=== MATERIAL ===
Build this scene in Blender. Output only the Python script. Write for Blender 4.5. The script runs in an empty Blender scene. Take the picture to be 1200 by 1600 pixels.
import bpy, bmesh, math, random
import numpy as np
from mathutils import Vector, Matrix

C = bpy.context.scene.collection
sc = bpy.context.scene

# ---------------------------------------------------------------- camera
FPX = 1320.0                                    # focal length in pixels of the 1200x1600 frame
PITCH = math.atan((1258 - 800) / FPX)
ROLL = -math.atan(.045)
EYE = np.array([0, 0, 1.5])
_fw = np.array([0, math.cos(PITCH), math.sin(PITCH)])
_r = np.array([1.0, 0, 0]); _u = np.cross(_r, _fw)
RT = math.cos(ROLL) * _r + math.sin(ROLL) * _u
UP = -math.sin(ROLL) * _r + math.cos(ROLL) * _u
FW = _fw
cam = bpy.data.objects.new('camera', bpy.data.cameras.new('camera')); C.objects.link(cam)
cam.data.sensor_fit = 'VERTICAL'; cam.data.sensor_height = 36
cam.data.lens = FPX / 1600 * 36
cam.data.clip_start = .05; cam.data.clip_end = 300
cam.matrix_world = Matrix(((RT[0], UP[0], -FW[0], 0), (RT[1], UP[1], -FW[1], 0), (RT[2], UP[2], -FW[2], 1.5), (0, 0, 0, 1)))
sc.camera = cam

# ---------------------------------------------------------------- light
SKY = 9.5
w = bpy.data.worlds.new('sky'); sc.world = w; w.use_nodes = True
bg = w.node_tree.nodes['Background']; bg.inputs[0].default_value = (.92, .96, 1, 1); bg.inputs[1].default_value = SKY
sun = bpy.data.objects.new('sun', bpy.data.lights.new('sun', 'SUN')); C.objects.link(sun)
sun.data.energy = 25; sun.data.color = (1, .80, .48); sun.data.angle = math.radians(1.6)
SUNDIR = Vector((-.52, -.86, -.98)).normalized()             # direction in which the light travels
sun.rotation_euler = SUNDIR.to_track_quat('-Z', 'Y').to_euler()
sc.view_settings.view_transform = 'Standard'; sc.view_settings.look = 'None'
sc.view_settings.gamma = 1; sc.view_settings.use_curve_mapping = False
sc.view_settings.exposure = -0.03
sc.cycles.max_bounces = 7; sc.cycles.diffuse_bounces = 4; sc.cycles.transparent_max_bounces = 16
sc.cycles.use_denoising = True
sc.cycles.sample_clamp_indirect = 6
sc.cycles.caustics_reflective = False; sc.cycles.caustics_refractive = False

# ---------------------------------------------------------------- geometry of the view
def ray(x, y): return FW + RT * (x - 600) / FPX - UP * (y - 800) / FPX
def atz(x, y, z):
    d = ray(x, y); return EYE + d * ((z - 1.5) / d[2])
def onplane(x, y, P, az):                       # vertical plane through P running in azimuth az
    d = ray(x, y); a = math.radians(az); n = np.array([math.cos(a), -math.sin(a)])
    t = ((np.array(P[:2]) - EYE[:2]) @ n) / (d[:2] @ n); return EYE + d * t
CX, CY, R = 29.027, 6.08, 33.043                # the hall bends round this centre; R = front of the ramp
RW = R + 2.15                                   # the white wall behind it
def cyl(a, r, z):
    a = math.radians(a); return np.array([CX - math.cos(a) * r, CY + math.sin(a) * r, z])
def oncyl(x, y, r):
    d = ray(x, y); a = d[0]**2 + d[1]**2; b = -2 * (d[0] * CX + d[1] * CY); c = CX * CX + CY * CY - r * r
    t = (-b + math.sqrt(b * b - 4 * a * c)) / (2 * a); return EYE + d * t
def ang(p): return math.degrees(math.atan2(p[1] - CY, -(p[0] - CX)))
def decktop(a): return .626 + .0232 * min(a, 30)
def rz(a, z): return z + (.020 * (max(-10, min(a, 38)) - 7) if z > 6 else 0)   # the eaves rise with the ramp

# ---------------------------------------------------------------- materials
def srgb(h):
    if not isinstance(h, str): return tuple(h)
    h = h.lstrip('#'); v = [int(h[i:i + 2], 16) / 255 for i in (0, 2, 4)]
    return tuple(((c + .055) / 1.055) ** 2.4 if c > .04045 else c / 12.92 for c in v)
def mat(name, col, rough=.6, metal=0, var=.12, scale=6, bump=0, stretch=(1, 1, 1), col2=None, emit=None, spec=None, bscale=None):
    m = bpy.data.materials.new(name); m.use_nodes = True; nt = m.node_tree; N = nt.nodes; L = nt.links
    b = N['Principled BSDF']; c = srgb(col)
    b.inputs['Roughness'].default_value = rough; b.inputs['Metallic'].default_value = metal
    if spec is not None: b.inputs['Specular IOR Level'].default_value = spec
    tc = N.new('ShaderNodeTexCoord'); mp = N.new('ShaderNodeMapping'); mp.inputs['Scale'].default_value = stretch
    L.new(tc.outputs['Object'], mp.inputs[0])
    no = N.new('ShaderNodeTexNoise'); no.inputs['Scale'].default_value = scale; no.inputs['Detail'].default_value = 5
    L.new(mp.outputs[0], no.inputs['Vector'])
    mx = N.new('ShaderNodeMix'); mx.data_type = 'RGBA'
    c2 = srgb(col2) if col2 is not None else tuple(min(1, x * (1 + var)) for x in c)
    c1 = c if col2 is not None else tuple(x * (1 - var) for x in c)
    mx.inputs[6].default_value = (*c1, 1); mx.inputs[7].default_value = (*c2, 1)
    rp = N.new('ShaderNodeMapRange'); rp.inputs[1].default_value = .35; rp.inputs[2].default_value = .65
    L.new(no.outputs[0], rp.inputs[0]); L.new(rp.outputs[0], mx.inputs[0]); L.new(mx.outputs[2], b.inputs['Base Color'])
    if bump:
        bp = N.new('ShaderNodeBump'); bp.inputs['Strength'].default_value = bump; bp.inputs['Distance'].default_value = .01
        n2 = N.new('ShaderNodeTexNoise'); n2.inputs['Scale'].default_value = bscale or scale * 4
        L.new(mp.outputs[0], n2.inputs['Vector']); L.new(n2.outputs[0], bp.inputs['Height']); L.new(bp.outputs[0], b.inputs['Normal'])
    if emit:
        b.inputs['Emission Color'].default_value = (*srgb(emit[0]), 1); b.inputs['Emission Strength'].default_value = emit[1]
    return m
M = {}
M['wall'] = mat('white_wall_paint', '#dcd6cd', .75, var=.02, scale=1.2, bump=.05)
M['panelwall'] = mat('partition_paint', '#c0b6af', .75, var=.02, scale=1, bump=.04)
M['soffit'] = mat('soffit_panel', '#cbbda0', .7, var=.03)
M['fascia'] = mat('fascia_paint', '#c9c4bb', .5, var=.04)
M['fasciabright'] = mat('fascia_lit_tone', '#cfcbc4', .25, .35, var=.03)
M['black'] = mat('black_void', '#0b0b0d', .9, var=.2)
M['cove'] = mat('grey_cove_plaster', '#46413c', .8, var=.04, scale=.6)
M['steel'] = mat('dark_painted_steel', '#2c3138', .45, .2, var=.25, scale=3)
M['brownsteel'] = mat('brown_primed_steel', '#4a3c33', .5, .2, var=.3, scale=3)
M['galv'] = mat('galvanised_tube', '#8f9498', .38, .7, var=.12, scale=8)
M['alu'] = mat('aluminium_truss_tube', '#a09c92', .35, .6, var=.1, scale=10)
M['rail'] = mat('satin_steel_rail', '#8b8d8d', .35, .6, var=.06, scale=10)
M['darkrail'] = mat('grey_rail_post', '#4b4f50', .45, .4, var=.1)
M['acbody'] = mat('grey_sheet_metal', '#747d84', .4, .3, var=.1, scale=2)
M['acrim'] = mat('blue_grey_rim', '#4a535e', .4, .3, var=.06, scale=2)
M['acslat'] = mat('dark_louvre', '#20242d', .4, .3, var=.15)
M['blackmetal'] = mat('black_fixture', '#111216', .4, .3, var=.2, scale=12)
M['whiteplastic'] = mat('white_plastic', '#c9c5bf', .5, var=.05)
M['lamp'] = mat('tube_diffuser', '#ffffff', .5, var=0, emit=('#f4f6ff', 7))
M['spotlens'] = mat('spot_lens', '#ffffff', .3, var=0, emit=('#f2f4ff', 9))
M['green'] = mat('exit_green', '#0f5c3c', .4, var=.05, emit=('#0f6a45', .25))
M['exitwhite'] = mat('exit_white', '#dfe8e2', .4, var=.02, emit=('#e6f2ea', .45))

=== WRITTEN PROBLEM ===
Set down the lines above as they stand, starting with the first line and ending with the line that contains "sc = bpy.context.scene".

=== CORRECT RESPONSE ===
Build this scene in Blender. Output only the Python script. Write for Blender 4.5. The script runs in an empty Blender scene. Take the picture to be 1200 by 1600 pixels.
import bpy, bmesh, math, random
import numpy as np
from mathutils import Vector, Matrix

C = bpy.context.scene.collection
sc = bpy.context.scene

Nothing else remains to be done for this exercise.